If you’re out when the Moon rises tonight, then let’s take a look at a sunlit feature as we head for the bright point of crater Euler. Beginning toward the north in the Mare Imbrium region, look for this small, but conspicuous, crater near the terminator. Euler is roughly the same size as two craters to the east – Lambert and Pytheas – but has a noticeably higher central peak. If the timing is right, you may be able to see the peak of Mons Vinogradov peeking above the terminator to the west.

Thursday, September 14 – Early evening dark skies mean a great opportunity to view the “Little Gem Planetary” and “Barnard’s Galaxy” slightly less than a fist width west of Beta Capricorni.

At lowest power in large scopes, the pair can be spotted together in the same field. The blue/white NGC 6818 will be north of a large, faint shimmer of a 1.7 million light-year distant dwarf galaxy – NGC 6822.

If you’d like to try something new, return to M27 and head 2 degrees west-northwest to find NGC 6830. This rich 7.9 magnitude, cross-shaped open cluster is a real treat. Continue another 2 degrees in the same direction to pick up 7.1 magnitude cluster NGC 6823. Those with large telescopes should look for a faint sheen of nebulosity associated with this youthful open cluster!

Friday, September 15 – Tonight at skydark look for Mercury and Mars having a close conjunction. For observers in the northern hemisphere, look for the “Summer Triangle” overhead. Bright, blue Vega is now beginning its descent while Deneb approaches mid-sky. Close, bright Altair is reaching its highest point to the south. Overhead you will see eight bright stars – Sadr, Delta, Epsilon, Alberio, Deneb, Tarazed, Zeta and Altair.
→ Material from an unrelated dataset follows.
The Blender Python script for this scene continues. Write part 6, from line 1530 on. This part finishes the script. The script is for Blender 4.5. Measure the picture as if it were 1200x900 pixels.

Lying on your back, with your head toward Polaris, it’s time to use your imagination and discover a large asterism called “The Sword in the Stone.”

Telescopically, you can find small densely populated 7.8 magnitude open cluster NGC 6834 near the very center of this image set in stars. Visible as a faint splotch in binoculars three finger-widths northeast of Alberio, most telescopes scopes should reveal a line of 10th and 11th magnitude stars within a subtle haze of fainter members.

Saturday, September 16 – While still well positioned overhead, let’s revisit M57 to see how “low you can go” with a small telescope. Try a number of magnifications to determine which one gives the clearest view of the 13.0 magnitude “test” star to its edge. Now, use low power to locate 8th magnitude globular cluster M56. You’ll find it in a rich star field a little more than halfway between Gamma Lyrae and Alberio. Once located, try the same magnification used to hold our “test” star and see if you can now resolve some of this globular’s 13th magnitude stars!

Although M56 might appear to fall within the borders of Cygnus, it technically is the second Messier study in Lyra. Found by Charles himself on January 19, 1779, this cluster lies some 33,000 light-years distant and is 80 light-years in diameter. Like most all Class X globulars, its faint stars are difficult to resolve.

Now let’s locate two faint stars in tiny Sagitta – Delta and Gamma. Almost precisely between them, binoculars or finderscopes will reveal M56’s “twin” – 8.2 magnitude M71. Aside from brightness, size, and beauty of stellar field, these two globulars have very little in common. M71 is roughly one-third as distant as M56, and its brightest stars approach the 11th magnitude. Most smaller telescopes can resolve a string of stars (reminiscent of M4) across its core. Very loosely structured, it would be more fitting as an “uncertain class,” but its stellar chemistry of high metal content stars means M71 has a dual identity as both dense open cluster and globular!

Sunday, September 17 – Today in 1789, William Herschel discovered Saturn’s moon Mimas. Tonight we’ll look at another kind of “Saturn” as we locate the centermost bright star in the northern half of the constellation of Aquarius – Theta.

Three finger-widths north of Theta you will see dimmer Nu, and one finger-width west of Nu is NGC 7009. Nicknamed the “Saturn Nebula,” this wonderful blue planetary is around 8th magnitude and is easily achievable in small scopes and large binoculars. At moderate magnification, you will see the elliptical shape giving rise to its moniker. With larger scopes, those “ring like” projections become even clearer!